Women are taught to change themselves to fit into the world—get a new hairstyle, learn some tricks to dazzle your guy in bed, do what you can to make people comfortable, try an exotic recipe, forge a perfect body—but how often are we encouraged to create a better world, one in which we can be just ourselves? Rarely. We could do more with the Sixties mentality which prodded us to question authority, fight back, and be part of a revolution. In fact, one of the best antidotes to an eating disorder or problem is to practice saying yes to what’s right with the world and changing what’s wrong.

Although disordered eating seems like a personal problem, it affects us all. It’s generated by unhealthy cultural attitudes towards women’s beauty and bodies (sorry, guys) and is a major cause of health problems—undernourishment and overweight. Not to mention how miserable women feel about themselves for not measuring up to beauty ideals. Female attitudes about beauty run along a continuum. At one end are women who will do anything to gorgeous up. At the other are those who have so staunchly rejected these ideals that they let themselves go or purposely make themselves unattractive to make a statement. In between are women too busy to focus much on looks, but manage to be presentable, and those who spruce up as best they can.

It’s impossible to grow up female in this culture and not feel some pressure (even unconscious) to be pretty and body perfect. Perhaps the best we can do is to become aware of the forces that drive our choices and pick and choose wisely among them. It’s important to develop ALL aspects of ourselves. Gone are the days when a woman’s only option was to be some gent’s arm candy. It’s time to look past cultural ideals and develop our own style according to our shape, size, and dress preferences, or to have no particular style—and concentrate on other areas of life. It’s time to speak out when only one kind of beauty is foisted upon us by boycotting products/stores/brands and writing letters to magazines when we see ourselves portrayed in unhealthy ways.
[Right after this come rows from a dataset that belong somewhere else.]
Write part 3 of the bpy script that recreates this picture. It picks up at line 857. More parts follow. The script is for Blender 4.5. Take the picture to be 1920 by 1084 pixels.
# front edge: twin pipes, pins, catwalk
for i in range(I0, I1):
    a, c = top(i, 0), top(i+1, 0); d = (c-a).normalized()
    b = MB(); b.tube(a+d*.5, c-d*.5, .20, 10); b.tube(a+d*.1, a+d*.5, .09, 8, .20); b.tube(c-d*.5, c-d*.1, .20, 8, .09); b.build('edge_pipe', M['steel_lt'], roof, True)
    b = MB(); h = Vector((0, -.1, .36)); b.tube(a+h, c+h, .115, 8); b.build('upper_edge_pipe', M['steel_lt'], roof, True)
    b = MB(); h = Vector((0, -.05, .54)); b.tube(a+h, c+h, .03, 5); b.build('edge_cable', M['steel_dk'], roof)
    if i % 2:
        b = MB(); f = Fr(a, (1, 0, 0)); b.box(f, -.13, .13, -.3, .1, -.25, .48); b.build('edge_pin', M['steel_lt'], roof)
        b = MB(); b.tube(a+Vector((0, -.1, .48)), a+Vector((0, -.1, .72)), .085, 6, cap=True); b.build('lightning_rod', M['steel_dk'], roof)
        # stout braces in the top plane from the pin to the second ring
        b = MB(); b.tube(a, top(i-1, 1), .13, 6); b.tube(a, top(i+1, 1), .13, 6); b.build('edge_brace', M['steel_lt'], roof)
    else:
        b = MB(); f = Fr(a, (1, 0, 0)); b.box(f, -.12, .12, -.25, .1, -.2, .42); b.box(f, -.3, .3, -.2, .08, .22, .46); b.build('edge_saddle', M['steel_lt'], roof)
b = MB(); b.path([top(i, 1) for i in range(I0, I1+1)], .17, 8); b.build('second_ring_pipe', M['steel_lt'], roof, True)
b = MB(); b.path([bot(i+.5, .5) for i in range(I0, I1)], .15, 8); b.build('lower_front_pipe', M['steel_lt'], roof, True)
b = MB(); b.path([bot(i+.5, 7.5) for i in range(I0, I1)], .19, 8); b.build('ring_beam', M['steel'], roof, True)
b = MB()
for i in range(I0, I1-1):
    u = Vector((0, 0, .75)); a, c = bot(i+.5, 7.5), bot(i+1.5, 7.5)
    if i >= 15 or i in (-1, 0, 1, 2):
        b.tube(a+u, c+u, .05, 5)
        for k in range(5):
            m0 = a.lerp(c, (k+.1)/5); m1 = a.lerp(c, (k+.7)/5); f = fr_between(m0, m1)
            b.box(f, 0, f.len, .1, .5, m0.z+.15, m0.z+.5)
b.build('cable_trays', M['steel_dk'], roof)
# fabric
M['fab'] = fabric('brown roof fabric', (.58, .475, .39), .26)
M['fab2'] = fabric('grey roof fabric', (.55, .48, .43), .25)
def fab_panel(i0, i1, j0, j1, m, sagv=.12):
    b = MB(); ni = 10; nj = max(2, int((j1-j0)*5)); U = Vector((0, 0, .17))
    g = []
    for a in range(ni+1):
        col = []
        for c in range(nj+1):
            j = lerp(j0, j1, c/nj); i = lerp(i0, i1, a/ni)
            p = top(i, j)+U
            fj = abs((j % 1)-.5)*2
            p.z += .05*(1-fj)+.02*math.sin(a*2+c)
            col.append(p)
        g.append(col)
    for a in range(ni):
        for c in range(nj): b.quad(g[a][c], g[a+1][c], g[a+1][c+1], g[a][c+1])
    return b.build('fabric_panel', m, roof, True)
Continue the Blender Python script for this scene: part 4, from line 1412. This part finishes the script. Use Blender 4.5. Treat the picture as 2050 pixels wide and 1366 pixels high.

Two websites, among others, are trying to help women view beauty in a healthier way—Dove’s Campaign for Real Beauty and The NOW Foundation (http://www.campaignforrrealbeauty.com/ and http://www.nowfoundation.org/sexbeauty respectively). If you know of other sites, please share them by posting a comment below. Now is the time to start your own personal campaign to change society’s view of female beauty. Stop being critical of yourself and other women, start seeing past superficial ideals, and challenge male attitudes toward what women should look like.